No Preemptive Rights

 

Shareholders of the Company shall have no preemptive rights to acquire securities or rights to purchase securities of the Company.

 

 

 

Anti-Takeover Provisions

 

The Charter Documents and the MBCA contain certain provisions that may discourage an unsolicited takeover of the Company or make an unsolicited takeover of the Company more difficult. The following are some of the more significant anti-takeover provisions that are applicable to the Company:

 

Special Meetings of Shareholders; Shareholder Action by Unanimous Written Consent; and Advance Notice of Shareholder Business Proposals and Nominations

 

The By-Laws provide that special meetings of the shareholders shall be called by the Secretary at any time upon request of the Chairman, President, a Vice President, a majority of the Board of Directors, or upon request by shareholders holding ten percent (10%) or more of the capital stock entitled to vote. Section 302A.441 of the MBCA also provides that action may be taken by shareholders without a meeting only by unanimous written consent. The By-Laws provide an advance written notice procedure with respect to shareholder proposals of business. Shareholders at an annual meeting are able to consider only the proposals specified in the notice of meeting or otherwise brought before the meeting by or at the direction of the Board or by a shareholder that has delivered timely written notice in proper form to the Company’s Secretary of the business to be brought before the meeting.

 

Control Share Provision

 

Section 302A.671 of the MBCA applies, with certain exceptions, to any acquisition of the Company’s voting stock (from a person other than the Company and other than in connection with certain mergers and exchanges to which the Company is a party) resulting in the acquiring person owning 20% or more of its voting stock then outstanding.
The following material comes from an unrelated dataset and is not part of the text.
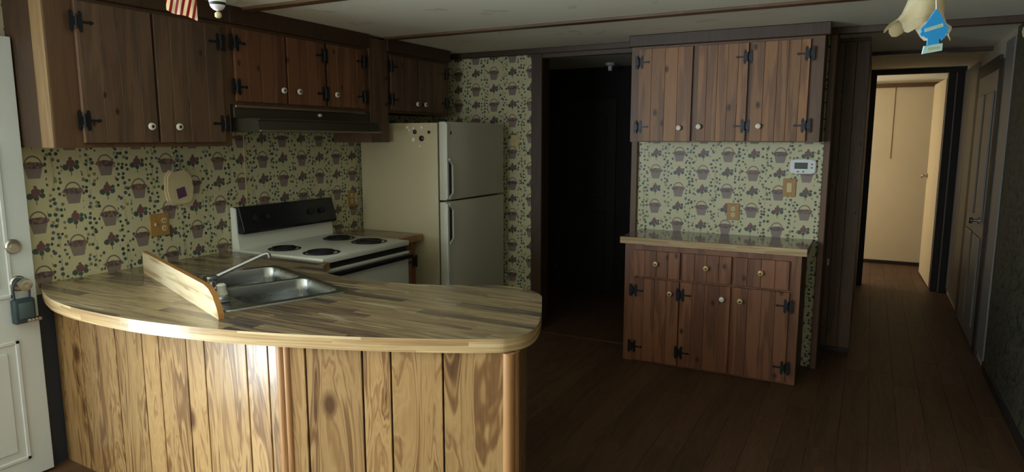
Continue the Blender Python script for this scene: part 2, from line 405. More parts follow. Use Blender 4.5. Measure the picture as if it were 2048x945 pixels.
# hall
wh = struct('wall_hall', box(nb(), -0.25, -0.055, 5.56, 8.3, 0, ZC), 'plain_wall', 'brown panelled wall on the left of the hall')
xs = [-0.30, -0.215, -0.14, -0.052]
for a, c in zip(xs, xs[1:]):
    ob('plank', box(nb(), a + .001, c - .001, 5.545, 5.559, 0.02, ZC - 0.03, 0.002), 'hallpanel', wh)
struct('baseboard_hall', box(nb(), -0.25, -0.052, 5.53, 5.545, 0, 0.03), 'casing_dark', 'low dark strip under the hall panel')
b = nb(); box(b, -0.055, 0.0, 8.26, 8.36, 0, ZC); box(b, 0.64, XR, 8.26, 8.36, 0, ZC); box(b, 0.0, 0.64, 8.26, 8.36, 2.27, ZC)
struct('wall_hall_end', b, 'casing_dark', 'dark wall around the doorway at the end of the hall')
b = nb(); box(b, -0.05, 0.0, 8.235, 8.26, 0, 2.3); box(b, 0.64, 0.70, 8.235, 8.26, 0, 2.3); box(b, 0.0, 0.64, 8.235, 8.26, 2.265, 2.3)
struct('trim_15', b, 'casing_dark', 'dark casing of the doorway at the end of the hall')
struct('trim_16', box(nb(), 0.703, 0.718, 8.225, 8.26, 0, 2.26), 'grey_panel', 'thin pale strip beside the hall end doorway')
struct('trim_17', box(nb(), -0.05, XR, 6.55, 6.62, ZC - 0.03, ZC), 'walnut_dark', 'dark batten across the hall ceiling')
# far room
struct('wall_far', box(nb(), -2.1, XR, 9.85, 9.95, 0, ZC), 'beige_wall', 'beige rear wall of the far room')
b = nb(); box(b, -2.1, -2.0, 8.36, 9.95, 0, 0.9); box(b, -2.1, -2.0, 8.36, 9.95, 1.9, ZC); box(b, -2.1, -2.0, 8.36, 8.6, 0.9, 1.9); box(b, -2.1, -2.0, 9.6, 9.95, 0.9, 1.9)
struct('wall_far_left', b, 'beige_wall', 'side wall of the far room with its window')
struct('wall_far_front', box(nb(), -2.1, -0.055, 8.3, 8.36, 0, ZC), 'beige_wall', 'front wall of the far room')
struct('baseboard_far', box(nb(), -2.0, 0.70, 9.83, 9.85, 0, 0.045, 0.003), 'casing_dark', 'dark baseboard of the far room')
struct('trim_18', box(nb(), -2.0, 0.74, 9.82, 9.85, 2.235, 2.285, 0.004), 'batten', 'brown crown strip on the far room wall')
struct('trim_19', box(nb(), 0.215, 0.221, 9.846, 9.85, 1.35, 2.235), 'batten', 'thin dark seam on the far room wall')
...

Section 302A.671 requires approval of any such acquisitions by a majority vote of the Company’s shareholders prior to consummation. In general, shares acquired in the absence of such approval are denied voting rights and are redeemable at their then fair market value by the Company within thirty days after the acquiring person has failed to give a timely information statement to the Company or the date the shareholders voted not to grant voting rights to the acquiring person’s shares.

 

Business Combination Provision

 

Section 302A.673 of the MBCA generally prohibits the Company or any of its subsidiaries from entering into any transaction with a shareholder under which the shareholder purchases 10% or more of the Company’s voting shares (an “interested shareholder”) within four years following the date the person became an interested shareholder, unless the transaction is approved by a committee of all of the disinterested members of the Board serving before the interested shareholder acquires the shares.

 

Takeover Offer; Fair Price 

 

Under Section 302A.675 of the MBCA, an offeror may not acquire shares of a publicly held corporation within two years following the last purchase of shares pursuant to a takeover offer with respect to that class, including acquisitions made by purchase, exchange, merger, consolidation, partial or complete liquidation, redemption, reverse stock split, recapitalization, reorganization, or any other similar transaction, unless (i) the acquisition is approved by a committee of the Board’s disinterested directors before the purchase of any shares by the offeror pursuant to the earlier takeover offer, or (ii) shareholders are afforded, at the time of the proposed acquisition, a reasonable opportunity to dispose of the shares to the offeror upon substantially equivalent terms as those provided in the earlier takeover offer.

 

Greenmail Restrictions 

 

Under Section 302A.553 of the MBCA, a corporation is prohibited from buying shares at an above-market price from a greater than 5% shareholder who has held the shares for less than two years unless (i) the purchase is approved by holders of a majority of the outstanding shares entitled to vote or (ii) the corporation makes an equal or better offer to all shareholders for all other shares of that class or series and any other class or series into which they may be converted.